Face à ce constat, le rapport a conclu qu’il était nécessaire d’élargir l’accès à des fréquences dédiées pour créer « un appel d’air pour les projets industriels ». Une conclusion prise au sérieux par le gouvernement qui s’est dès lors engagé à revoir les règles d’attribution dans la bande 2,6 GHz. Une stratégie payante puisque depuis début janvier, les ventes européennes de smartphones 5G, dont la France, ont pour la première fois dépassé celles de mobiles 4G, selon les dernières statistiques du cabinet Counterpoint.

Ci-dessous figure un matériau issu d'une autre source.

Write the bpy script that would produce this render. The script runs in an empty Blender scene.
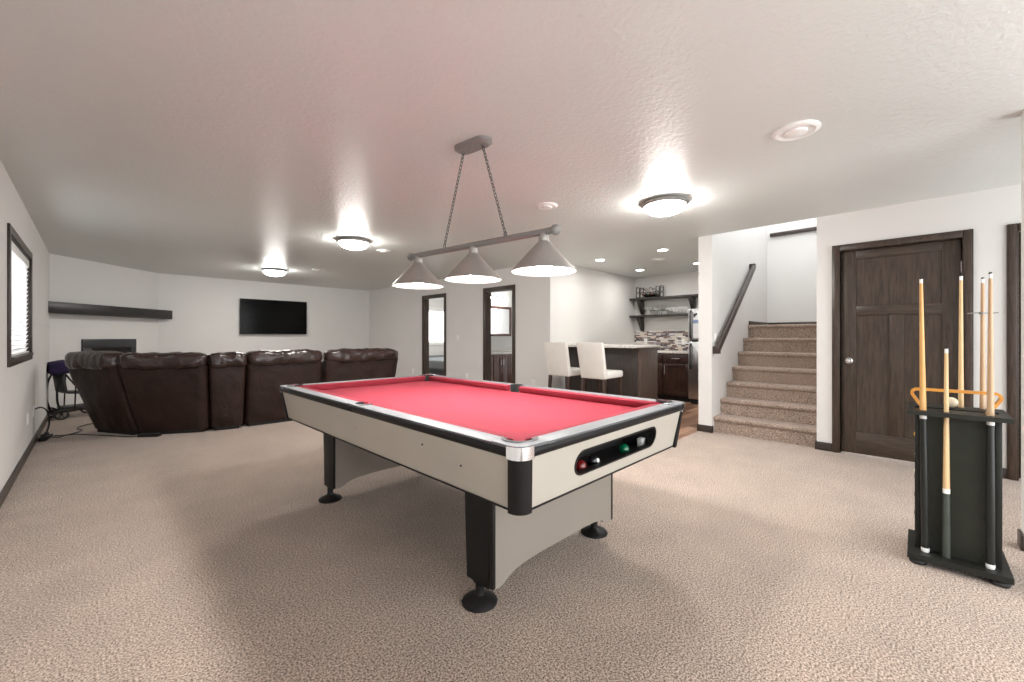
import bpy, bmesh, math, random
from mathutils import Vector, Matrix
from mathutils import noise as mnoise
random.seed(7)
PI = math.pi
SC = bpy.context.scene
COL = SC.collection

# ------------------------------------------------------------------ materials
def new_mat(name):
    m = bpy.data.materials.new(name); m.use_nodes = True
    nt = m.node_tree
    return m, nt, nt.nodes['Principled BSDF']

def ramp(nt, stops, const=False):
    r = nt.nodes.new('ShaderNodeValToRGB')
    if const: r.color_ramp.interpolation = 'CONSTANT'
    e = r.color_ramp.elements
    while len(e) < len(stops): e.new(0.5)
    for el, (p, c) in zip(e, stops):
        el.position = p; el.color = (*c, 1)
    return r

def coords(nt, scale=(1, 1, 1), rot=(0, 0, 0)):
    t = nt.nodes.new('ShaderNodeTexCoord'); mp = nt.nodes.new('ShaderNodeMapping')
    mp.inputs['Scale'].default_value = scale; mp.inputs['Rotation'].default_value = rot
    nt.links.new(t.outputs['Object'], mp.inputs['Vector'])
    return mp.outputs['Vector']

def noise_tex(nt, vec, scale, detail=3, rough=.5, dist=0):
    n = nt.nodes.new('ShaderNodeTexNoise')
    n.inputs['Scale'].default_value = scale; n.inputs['Detail'].default_value = detail
    n.inputs['Roughness'].default_value = rough; n.inputs['Distortion'].default_value = dist
    nt.links.new(vec, n.inputs['Vector'])
    return n.outputs['Fac']

def add_bump(nt, b, height, strength, dist=.01):
    u = nt.nodes.new('ShaderNodeBump')
    u.inputs['Strength'].default_value = strength; u.inputs['Distance'].default_value = dist
    nt.links.new(height, u.inputs['Height']); nt.links.new(u.outputs['Normal'], b.inputs['Normal'])

def mix2(c, k):
    return tuple(min(1, x * k) for x in c)

def plain(name, col, rough=.5, metal=0, spec=.5, var=.06, vscale=8, bump=0, bscale=60, bdist=.004, coat=0):
    m, nt, b = new_mat(name)
    v = coords(nt)
    f = noise_tex(nt, v, vscale, 3)
    r = ramp(nt, [(.3, mix2(col, 1 - var)), (.7, mix2(col, 1 + var))])
    nt.links.new(f, r.inputs['Fac']); nt.links.new(r.outputs['Color'], b.inputs['Base Color'])
    b.inputs['Roughness'].default_value = rough; b.inputs['Metallic'].default_value = metal
    b.inputs['Specular IOR Level'].default_value = spec
    b.inputs['Coat Weight'].default_value = coat
    if bump:
        add_bump(nt, b, noise_tex(nt, v, bscale, 3), bump, bdist)
    return m

def wood(name, c0, c1, axis='z', rough=.4, scale=6, stretch=14):
    m, nt, b = new_mat(name)
    s = {'x': (1, stretch, stretch), 'y': (stretch, 1, stretch), 'z': (stretch, stretch, 1)}[axis]
    v = coords(nt, s)
    f = noise_tex(nt, v, scale, 5, .6, .4)
    r = ramp(nt, [(.32, c0), (.68, c1)])
    nt.links.new(f, r.inputs['Fac']); nt.links.new(r.outputs['Color'], b.inputs['Base Color'])
    b.inputs['Roughness'].default_value = rough
    add_bump(nt, b, f, .15, .002)
    return m

def emis(name, col, strength):
    m, nt, b = new_mat(name)
    b.inputs['Base Color'].default_value = (.9, .9, .9, 1)
    b.inputs['Emission Color'].default_value = (*col, 1)
    b.inputs['Emission Strength'].default_value = strength
    return m

def carpet_mat(name, lo, mid, hi):
    m, nt, b = new_mat(name)
    v = coords(nt)
    f1 = noise_tex(nt, v, 128, 3, .85)
    f2 = noise_tex(nt, v, 3.0, 3, .6)
    r = ramp(nt, [(.40, lo), (.5, mid), (.585, hi)])
    nt.links.new(f1, r.inputs['Fac'])
    r2 = ramp(nt, [(.3, (.88, .88, .88)), (.7, (1.06, 1.05, 1.04))])
    nt.links.new(f2, r2.inputs['Fac'])
    mx = nt.nodes.new('ShaderNodeMix'); mx.data_type = 'RGBA'; mx.blend_type = 'MULTIPLY'
    mx.inputs[0].default_value = 1
    nt.links.new(r.outputs['Color'], mx.inputs[6]); nt.links.new(r2.outputs['Color'], mx.inputs[7])
    nt.links.new(mx.outputs[2], b.inputs['Base Color'])
    b.inputs['Roughness'].default_value = .95; b.inputs['Specular IOR Level'].default_value = .1
    b.inputs['Sheen Weight'].default_value = .25
    add_bump(nt, b, f1, .3, .004)
    return m

def plank_mat(name):
    m, nt, b = new_mat(name)
    v = coords(nt)
    br = nt.nodes.new('ShaderNodeTexBrick')
    br.inputs['Scale'].default_value = 1; br.inputs['Brick Width'].default_value = 1.1
    br.inputs['Row Height'].default_value = .12; br.inputs['Mortar Size'].default_value = .002
    br.inputs['Color1'].default_value = (0, 0, 0, 1); br.inputs['Color2'].default_value = (1, 1, 1, 1)
    br.inputs['Mortar'].default_value = (.1, .1, .1, 1)
    nt.links.new(v, br.inputs['Vector'])
    v2 = coords(nt, (1, 16, 1))
    f = noise_tex(nt, v2, 3, 4, .6)
    ad = nt.nodes.new('ShaderNodeMath'); ad.operation = 'MULTIPLY_ADD'
    nt.links.new(f, ad.inputs[0]); ad.inputs[1].default_value = .7
    sep = nt.nodes.new('ShaderNodeMath'); sep.operation = 'MULTIPLY_ADD'
    nt.links.new(br.outputs['Color'], sep.inputs[0]); sep.inputs[1].default_value = .55; sep.inputs[2].default_value = -.12
    nt.links.new(sep.outputs[0], ad.inputs[2])
    r = ramp(nt, [(.1, (.07, .03, .02)), (.4, (.21, .105, .065)), (.75, (.42, .25, .165))])
    nt.links.new(ad.outputs[0], r.inputs['Fac']); nt.links.new(r.outputs['Color'], b.inputs['Base Color'])
    b.inputs['Roughness'].default_value = .35
    return m

def mosaic_mat(name):
    m, nt, b = new_mat(name)
    t = nt.nodes.new('ShaderNodeTexCoord'); s = nt.nodes.new('ShaderNodeSeparateXYZ'); c = nt.nodes.new('ShaderNodeCombineXYZ')
    nt.links.new(t.outputs['Object'], s.inputs[0]); nt.links.new(s.outputs['Y'], c.inputs['X']); nt.links.new(s.outputs['Z'], c.inputs['Y'])
    br = nt.nodes.new('ShaderNodeTexBrick')
    br.inputs['Scale'].default_value = 1; br.inputs['Brick Width'].default_value = .15
    br.inputs['Row Height'].default_value = .026; br.inputs['Mortar Size'].default_value = .0015
    br.offset = .37; br.squash = .6; br.squash_frequency = 3
    br.inputs['Color1'].default_value = (0, 0, 0, 1); br.inputs['Color2'].default_value = (1, 1, 1, 1)
    br.inputs['Mortar'].default_value = (.55, .55, .55, 1)
    nt.links.new(c.outputs[0], br.inputs['Vector'])
    r = ramp(nt, [(0, (.05, .03, .03)), (.22, (.6, .56, .52)), (.4, (.16, .09, .07)), (.52, (.72, .7, .68)), (.66, (.3, .27, .3)), (.78, (.62, .5, .42)), (.88, (.06, .05, .07)), (.95, (.8, .8, .8))], True)
    nt.links.new(br.outputs['Color'], r.inputs['Fac']); nt.links.new(r.outputs['Color'], b.inputs['Base Color'])
    b.inputs['Roughness'].default_value = .25
    return m

def brushed(name, col, rough=.3, axis='z', metal=1, spec=.5):
    m, nt, b = new_mat(name)
    s = {'x': (2, 90, 90), 'y': (90, 2, 90), 'z': (90, 90, 2)}[axis]
    f = noise_tex(nt, coords(nt, s), 2, 2)
    r = ramp(nt, [(.3, mix2(col, .92)), (.7, mix2(col, 1.06))])
    nt.links.new(f, r.inputs['Fac']); nt.links.new(r.outputs['Color'], b.inputs['Base Color'])
    b.inputs['Metallic'].default_value = metal; b.inputs['Roughness'].default_value = rough; b.inputs['Specular IOR Level'].default_value = spec
    return m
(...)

Tirer parti du potentiel de la 6G

Alors qu’elles mettent tout en œuvre pour rattraper leur retard vis-à-vis de l’adoption de la 5G, la France et l’Europe sont en parallèle sur le pont pour ne pas manquer le train de la 6G. En mars dernier, la Commission européenne alertait à ce propos que « l’Europe devait à présent investir si elle voulait être à l’avant-garde des réseaux 6G ». En effet, les européens ont bien compris combien la 6G pouvait être un moteur de croissance et d’innovation pour les entreprises. Jumeaux numériques, téléprésence, voiture autonome sont autant d’usages qui viendront donner un coup de fouet à l’industrie européenne et française. Dans ce cadre, la Commission européenne a lancé le 1er janvier dernier  Hexa-X , un projet de recherche sur la 6G. L’initiative, dirigée par les deux seuls équipementiers télécoms européens Nokia et Ericsson rassemble 25 industriels et universités dont l’opérateur français historique Orange. L’objectif ? Ne pas perdre de terrain par rapport aux concurrents internationaux.

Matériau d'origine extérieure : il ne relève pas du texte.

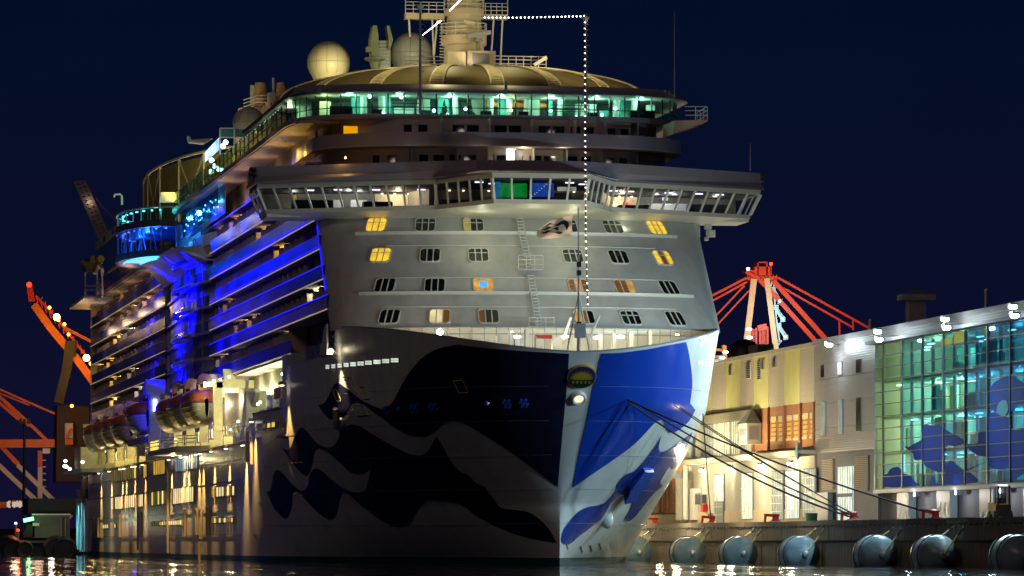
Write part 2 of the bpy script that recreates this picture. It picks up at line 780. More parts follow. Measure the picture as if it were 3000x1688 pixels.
def hull_pt(q, z, side, off=0.0):
    u, v = hq(q, z)
    if off:
        e = 0.004
        u2, v2 = hq(q + e, z)
        u3, v3 = hq(q, z + 0.02)
        a = Vector((u2 - u, v2 - v, 0))
        b = Vector((u3 - u, v3 - v, 0.02))
        n = a.cross(b)
        if n.length < 1e-9:
            n = Vector((-1, 0, 0))
        n.normalize()
        if n.y < 0 or (abs(n.y) < 1e-3 and n.x > 0):
            n = -n
        u, v, z = u + n.x * off, v + n.y * off, z + n.z * off
    return (u, side * v, z)


def ztop_bow(v):
    return 16.9 + 3.05 * (abs(v) / 16.4) ** 1.7


def ztop_aft(u):
    if u < 42:
        return 17.6
    if u < 69:
        return 14.0
    if u < 76:
        t = (u - 69) / 7
        return 12.7 + 1.3 * (1 - t) ** 2
    return 12.7


NQ = 130
qs = [((i / NQ) ** 1.15) * pi / 2 for i in range(NQ + 1)]
stern = lambda u: 1 - 0.14 * max(0, (u - 286) / 20) ** 2
UB = 306.0


def hull_cols(z, side):
    pts = []
    for q in qs:
        u, v = hq(q, z)
        pts.append((u, side * v, z))
    ue = pts[-1][0]
    us_ = [ue + (92 - ue) * i / 6 for i in range(1, 7)] + [92 + (286 - 92) * i / 20 for i in range(1, 21)] + [291, 296, 301, UB]
    pts += [(u, side * BEAM * stern(u), z) for u in us_]
    return pts


zrows = [0.55 + (11.5 - 0.55) * i / 46 for i in range(47)]
hb = MB()
for sd in (-1, 1):
    hb.grid([hull_cols(z, sd) for z in zrows])
    # bow bulwark strake
    rows = []
    cols = []
    for q in qs:
        z = 17.0
        for _ in range(14):
            z = ztop_bow(hq(q, z)[1])
        if hq(q, z)[0] > 17.2:
            break
        cols.append((q, z))
    NT = 30
    for t in range(NT + 1):
        row = []
        for q, zt in cols:
            z = 11.5 + (zt - 11.5) * t / NT
            u, v = hq(q, z)
            row.append((u, sd * v, z))
        rows.append(row)
    hb.grid(rows)
    # side strake aft of the bulwark, stepping down to the boat deck
    ulist = [17.2, 19, 21, 23, 26, 29, 32, 35, 38.5, 41.99, 42.0, 46, 50, 55, 60, 65, 69, 70, 71, 72, 73.5, 76]
    rows = []
    for t in range(NT + 1):
        row = [rows0 for rows0 in []]
        q, zt = cols[-1]
        z = 11.5 + (zt - 11.5) * t / NT
        u, v = hq(q, z)
        row.append((u, sd * v, z))
        for uu in ulist:
            z2 = 11.5 + (ztop_aft(uu) - 11.5) * t / NT
            uu2 = max(uu, u + 0.01 * (uu - 17.1))
            row.append((uu2, sd * hull_half(uu2, z2), z2))
        rows.append(row)
    hb.grid(rows)
bow_cols = cols
# transom
tr = []
for z in zrows:
    tr.append([(UB, -BEAM * stern(UB), z), (UB + 2, 0, z), (UB, BEAM * stern(UB), z)])
hb.grid(tr)
hull = hb.build("hull", WHITE, ship, smooth='all')

bb = MB()
for sd in (-1, 1):
    bb.grid([[(p[0], p[1] * 1.0, z) for p in hull_cols(z, sd)] for z in (-1.5, -0.5, 0.1, 0.55)])
bb.build("boot_stripe", BOOT, ship, smooth='all')

# bulwark inner face and cap rail, foredeck plate
ib = MB()
cap = []
for sd in (-1, 1):
    rows = []
    for t in range(4):
        row = []
        for q, zt in bow_cols:
            z = 16.0 + (zt - 16.0) * t / 3
            u, v = hq(q, z)
            row.append((u + 0.35, sd * max(0, v - 0.25), z))
        rows.append(row)
    ib.grid(rows)
ib.build("bulwark_lining", CREAM, ship, smooth='all')
for sd in (-1, 1):
    pts = []
    for q, zt in bow_cols[::2]:
        u, v = hq(q, zt)
        pts.append((u + 0.12, sd * max(0, v - 0.08), zt + 0.03))
    cb = MB()
    cb.path(pts, 0.10, 6)
    cb.build("cap_rail", GREY, ship)
dk = MB()
left = [(hq(q, 16.2)[0] + 0.3, -max(0, hq(q, 16.2)[1] - 0.2)) for q, zt in bow_cols]
dk.prism(left + [(28, -16), (28, 16)] + [(u, -v) for u, v in reversed(left)], 15.9, 16.2)
dk.build("foredeck", paint("deck_green", (0.16, 0.20, 0.14), 0.7), ship)

# ---------------------------------------------------------------- painted wave print on the bow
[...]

Mais au-delà d’une course technologique, les acteurs européens souhaitent tirer partie de la 6G pour répondre aux besoins environnementaux et sociétaux qui se profileront d’ici à dix ans. L’enjeu n’est pas tant de répondre au besoin d’un plus grand débit mais de bénéficier d’un réseau plus résilient, capable de faire face à des circonstances climatiques différentes d’aujourd’hui et qui s'adaptera en temps réel à nos besoins de connectivité ambiante. Selon les chercheurs du projet Hexa X, l’efficacité énergétique sera un critère de conception majeur dans l’élaboration de la 6G qui sera beaucoup plus économe en énergie. Par exemple, elle désactivera les composants et réduira la capacité lorsque la demande sera plus faible. Cet important volet écologique se mettra au service des entreprises qui sont nombreuses à s’être fixées 2030 pour atteindre une totale neutralité carbone de leurs activités.

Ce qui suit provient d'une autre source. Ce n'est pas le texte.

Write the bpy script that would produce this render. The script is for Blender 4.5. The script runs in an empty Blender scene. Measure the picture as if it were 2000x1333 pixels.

La 6G s’annonce donc comme une révolution aussi bien numérique que sociétale. Un rendez-vous immanquable pour les fleurons de notre industrie, mais aussi un vaste programme, à l'heure où une partie de la société n'est toujours pas prête à accepter la 5G, et s'interroge sur la réelle nécessité de déployer, encore, un nouveau réseau mobile. Prévue à l’horizon 2030, il reste néanmoins près de huit ans à la 6G pour convaincre les plus réticents.